The two spectrogram are obviously different, specifically, the Librosa version has an attack at the very beginning. What causes the difference? I don't see many parameters that I can tune in the documentation for Scipy and Librosa.

like image 875
Raven Cheuk Avatar asked May 24 '19 05:05

Raven Cheuk


1 Answers

The reason for this is the argument center for librosa's stft. By default it's True (along with pad_mode = 'reflect').

From the docs:

librosa.core.stft(y, n_fft=2048, hop_length=None, win_length=None, window='hann', center=True, dtype=, pad_mode='reflect')

center:boolean

If True, the signal y is padded so that frame D[:, t] is centered at y[t * hop_length].

If False, then D[:, t] begins at y[t * hop_length]

pad_mode:string

If center=True, the padding mode to use at the edges of the signal. By default, STFT uses reflection padding.

Calling the STFT like this

X_libs = stft(X, n_fft=window_size, hop_length=stride,
              center=False)

does lead to a straight line:

librosa.stft with center = False

Note that librosa's stft also uses the Hann window function by default.

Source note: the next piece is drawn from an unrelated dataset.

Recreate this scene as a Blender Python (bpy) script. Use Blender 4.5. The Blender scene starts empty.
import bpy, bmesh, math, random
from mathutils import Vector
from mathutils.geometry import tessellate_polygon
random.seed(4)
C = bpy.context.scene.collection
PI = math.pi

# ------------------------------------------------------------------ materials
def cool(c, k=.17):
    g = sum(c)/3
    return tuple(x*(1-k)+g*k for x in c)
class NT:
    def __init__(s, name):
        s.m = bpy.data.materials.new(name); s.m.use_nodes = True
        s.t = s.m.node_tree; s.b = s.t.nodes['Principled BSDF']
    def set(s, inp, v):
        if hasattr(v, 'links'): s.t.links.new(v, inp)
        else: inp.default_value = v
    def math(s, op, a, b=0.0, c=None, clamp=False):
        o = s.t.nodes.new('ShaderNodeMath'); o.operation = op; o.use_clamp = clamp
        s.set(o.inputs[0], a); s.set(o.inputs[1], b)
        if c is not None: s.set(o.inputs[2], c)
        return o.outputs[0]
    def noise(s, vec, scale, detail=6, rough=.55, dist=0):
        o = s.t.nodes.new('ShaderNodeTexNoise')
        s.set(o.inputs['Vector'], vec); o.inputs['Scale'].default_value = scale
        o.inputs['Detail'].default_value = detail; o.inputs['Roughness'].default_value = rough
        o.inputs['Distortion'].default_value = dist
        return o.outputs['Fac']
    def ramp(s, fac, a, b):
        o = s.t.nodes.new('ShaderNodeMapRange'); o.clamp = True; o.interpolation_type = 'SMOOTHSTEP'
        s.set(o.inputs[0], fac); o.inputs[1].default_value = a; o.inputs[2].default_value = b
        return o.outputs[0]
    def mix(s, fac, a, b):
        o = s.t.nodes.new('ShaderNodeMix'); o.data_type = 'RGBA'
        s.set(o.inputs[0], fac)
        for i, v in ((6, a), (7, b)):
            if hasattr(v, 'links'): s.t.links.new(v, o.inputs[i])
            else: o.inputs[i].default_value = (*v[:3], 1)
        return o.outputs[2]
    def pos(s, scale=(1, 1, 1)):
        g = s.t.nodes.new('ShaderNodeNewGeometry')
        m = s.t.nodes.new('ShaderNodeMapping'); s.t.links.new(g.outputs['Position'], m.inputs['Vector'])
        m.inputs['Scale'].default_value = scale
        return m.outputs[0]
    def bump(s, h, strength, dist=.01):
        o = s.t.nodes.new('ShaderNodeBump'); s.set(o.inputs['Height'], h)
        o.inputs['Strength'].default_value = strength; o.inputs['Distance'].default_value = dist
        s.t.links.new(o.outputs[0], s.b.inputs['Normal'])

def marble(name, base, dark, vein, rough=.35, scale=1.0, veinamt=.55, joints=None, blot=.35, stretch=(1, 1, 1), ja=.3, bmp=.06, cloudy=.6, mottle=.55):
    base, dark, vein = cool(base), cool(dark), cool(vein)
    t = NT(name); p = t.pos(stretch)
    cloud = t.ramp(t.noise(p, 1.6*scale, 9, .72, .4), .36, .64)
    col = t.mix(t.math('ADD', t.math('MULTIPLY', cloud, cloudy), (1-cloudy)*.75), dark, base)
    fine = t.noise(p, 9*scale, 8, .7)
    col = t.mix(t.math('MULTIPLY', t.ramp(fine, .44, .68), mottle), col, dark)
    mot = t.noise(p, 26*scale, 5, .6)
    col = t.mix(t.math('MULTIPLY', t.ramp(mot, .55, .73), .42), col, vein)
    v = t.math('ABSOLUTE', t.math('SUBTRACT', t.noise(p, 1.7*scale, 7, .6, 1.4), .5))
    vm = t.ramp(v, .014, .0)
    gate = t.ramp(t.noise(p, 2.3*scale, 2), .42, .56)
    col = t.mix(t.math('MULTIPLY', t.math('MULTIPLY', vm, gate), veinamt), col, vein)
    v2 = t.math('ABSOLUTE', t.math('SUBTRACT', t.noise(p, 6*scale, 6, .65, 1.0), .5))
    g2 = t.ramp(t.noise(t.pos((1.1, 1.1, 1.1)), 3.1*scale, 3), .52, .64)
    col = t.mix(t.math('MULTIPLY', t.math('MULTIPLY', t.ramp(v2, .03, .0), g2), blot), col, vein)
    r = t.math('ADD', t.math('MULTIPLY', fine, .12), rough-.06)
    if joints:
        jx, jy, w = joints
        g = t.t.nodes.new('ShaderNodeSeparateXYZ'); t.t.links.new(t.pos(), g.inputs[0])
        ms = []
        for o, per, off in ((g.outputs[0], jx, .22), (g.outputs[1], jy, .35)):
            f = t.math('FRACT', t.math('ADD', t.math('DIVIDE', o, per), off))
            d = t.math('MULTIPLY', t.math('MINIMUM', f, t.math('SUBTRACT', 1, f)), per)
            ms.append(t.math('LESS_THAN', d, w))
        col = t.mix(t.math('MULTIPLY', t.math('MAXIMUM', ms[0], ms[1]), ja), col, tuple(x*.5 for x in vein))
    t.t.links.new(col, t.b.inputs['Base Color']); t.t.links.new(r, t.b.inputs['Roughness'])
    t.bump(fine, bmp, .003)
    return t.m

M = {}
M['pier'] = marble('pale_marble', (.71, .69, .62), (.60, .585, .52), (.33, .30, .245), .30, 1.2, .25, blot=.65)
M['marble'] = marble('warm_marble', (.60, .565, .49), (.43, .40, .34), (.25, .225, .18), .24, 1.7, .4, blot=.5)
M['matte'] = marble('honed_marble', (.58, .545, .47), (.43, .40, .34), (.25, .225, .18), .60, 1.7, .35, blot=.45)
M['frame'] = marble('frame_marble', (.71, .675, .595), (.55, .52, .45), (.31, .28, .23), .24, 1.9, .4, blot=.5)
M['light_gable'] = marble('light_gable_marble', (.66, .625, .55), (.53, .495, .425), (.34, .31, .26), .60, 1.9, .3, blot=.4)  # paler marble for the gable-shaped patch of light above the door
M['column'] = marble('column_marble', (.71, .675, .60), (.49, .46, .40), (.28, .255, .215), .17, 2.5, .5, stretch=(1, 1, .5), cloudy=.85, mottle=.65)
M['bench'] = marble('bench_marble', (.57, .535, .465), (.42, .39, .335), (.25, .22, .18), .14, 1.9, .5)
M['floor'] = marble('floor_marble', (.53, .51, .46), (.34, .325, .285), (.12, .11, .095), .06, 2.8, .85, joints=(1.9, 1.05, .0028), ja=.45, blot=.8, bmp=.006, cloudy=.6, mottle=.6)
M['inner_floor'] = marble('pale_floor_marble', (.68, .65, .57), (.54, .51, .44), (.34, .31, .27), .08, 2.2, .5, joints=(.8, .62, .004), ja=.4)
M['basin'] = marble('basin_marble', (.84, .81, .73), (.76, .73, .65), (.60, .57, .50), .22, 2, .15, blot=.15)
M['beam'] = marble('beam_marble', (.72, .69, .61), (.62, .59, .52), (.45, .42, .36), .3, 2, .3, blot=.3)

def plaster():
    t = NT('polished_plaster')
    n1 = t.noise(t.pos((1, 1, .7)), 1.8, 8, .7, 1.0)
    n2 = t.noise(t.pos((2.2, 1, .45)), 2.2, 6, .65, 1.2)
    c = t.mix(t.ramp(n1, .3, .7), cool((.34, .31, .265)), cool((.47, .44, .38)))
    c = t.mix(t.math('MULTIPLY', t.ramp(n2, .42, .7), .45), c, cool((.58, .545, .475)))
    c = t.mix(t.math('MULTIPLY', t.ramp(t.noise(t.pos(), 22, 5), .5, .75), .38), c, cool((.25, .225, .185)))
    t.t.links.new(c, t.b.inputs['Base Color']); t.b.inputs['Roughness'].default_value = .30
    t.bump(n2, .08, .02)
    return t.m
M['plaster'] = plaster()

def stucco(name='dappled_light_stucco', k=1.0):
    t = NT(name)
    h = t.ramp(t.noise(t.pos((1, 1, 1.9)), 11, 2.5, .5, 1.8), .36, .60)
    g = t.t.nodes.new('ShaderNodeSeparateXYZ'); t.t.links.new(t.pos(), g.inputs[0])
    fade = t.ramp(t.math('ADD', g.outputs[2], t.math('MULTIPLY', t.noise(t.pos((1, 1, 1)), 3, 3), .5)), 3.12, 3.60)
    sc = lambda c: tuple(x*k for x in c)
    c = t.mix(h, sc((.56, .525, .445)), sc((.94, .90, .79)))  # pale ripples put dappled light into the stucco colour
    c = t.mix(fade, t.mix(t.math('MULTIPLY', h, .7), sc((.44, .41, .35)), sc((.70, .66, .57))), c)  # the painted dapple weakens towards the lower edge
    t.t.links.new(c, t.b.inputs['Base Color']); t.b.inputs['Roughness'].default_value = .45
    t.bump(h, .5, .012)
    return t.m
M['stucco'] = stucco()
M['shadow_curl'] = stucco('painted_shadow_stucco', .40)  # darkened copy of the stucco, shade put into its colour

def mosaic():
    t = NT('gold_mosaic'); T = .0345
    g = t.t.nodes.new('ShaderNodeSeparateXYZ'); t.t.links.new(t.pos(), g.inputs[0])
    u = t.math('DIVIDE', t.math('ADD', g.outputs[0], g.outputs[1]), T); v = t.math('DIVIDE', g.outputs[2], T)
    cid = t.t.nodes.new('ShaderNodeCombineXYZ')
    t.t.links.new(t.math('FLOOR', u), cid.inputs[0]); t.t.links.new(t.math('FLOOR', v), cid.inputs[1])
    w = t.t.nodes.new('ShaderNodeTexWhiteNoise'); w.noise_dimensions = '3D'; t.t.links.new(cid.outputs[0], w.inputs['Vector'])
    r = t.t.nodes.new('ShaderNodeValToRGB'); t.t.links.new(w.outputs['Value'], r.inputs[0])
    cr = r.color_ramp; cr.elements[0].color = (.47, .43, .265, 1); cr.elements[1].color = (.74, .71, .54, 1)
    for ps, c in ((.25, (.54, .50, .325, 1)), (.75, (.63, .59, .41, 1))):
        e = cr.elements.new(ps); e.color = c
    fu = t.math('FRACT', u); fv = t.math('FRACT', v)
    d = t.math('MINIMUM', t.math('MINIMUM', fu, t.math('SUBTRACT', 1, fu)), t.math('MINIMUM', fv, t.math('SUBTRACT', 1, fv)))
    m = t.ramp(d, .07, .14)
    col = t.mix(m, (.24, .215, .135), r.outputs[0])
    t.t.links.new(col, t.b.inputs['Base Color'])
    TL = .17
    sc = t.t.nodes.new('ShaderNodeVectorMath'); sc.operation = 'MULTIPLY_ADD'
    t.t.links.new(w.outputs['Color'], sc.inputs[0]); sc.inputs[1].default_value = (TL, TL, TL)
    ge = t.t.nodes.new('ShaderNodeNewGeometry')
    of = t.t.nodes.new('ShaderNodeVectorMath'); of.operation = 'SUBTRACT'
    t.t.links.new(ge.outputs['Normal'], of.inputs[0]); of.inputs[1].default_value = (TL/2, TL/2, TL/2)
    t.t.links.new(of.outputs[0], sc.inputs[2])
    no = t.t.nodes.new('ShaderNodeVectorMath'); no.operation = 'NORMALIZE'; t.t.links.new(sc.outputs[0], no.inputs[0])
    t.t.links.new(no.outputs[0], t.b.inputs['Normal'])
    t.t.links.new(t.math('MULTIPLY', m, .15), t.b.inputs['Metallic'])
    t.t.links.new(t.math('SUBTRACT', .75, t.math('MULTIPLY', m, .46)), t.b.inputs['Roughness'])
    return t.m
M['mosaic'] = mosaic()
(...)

If you want to avoid this and make it more like your Scipy stft implementation, call the stft with a window consisting only of ones:

X_libs = stft(X, n_fft=window_size, hop_length=stride,
              window=np.ones(window_size),
              center=False)

librosa.stft with center = False and no window function

You'll notice that the line is thinner.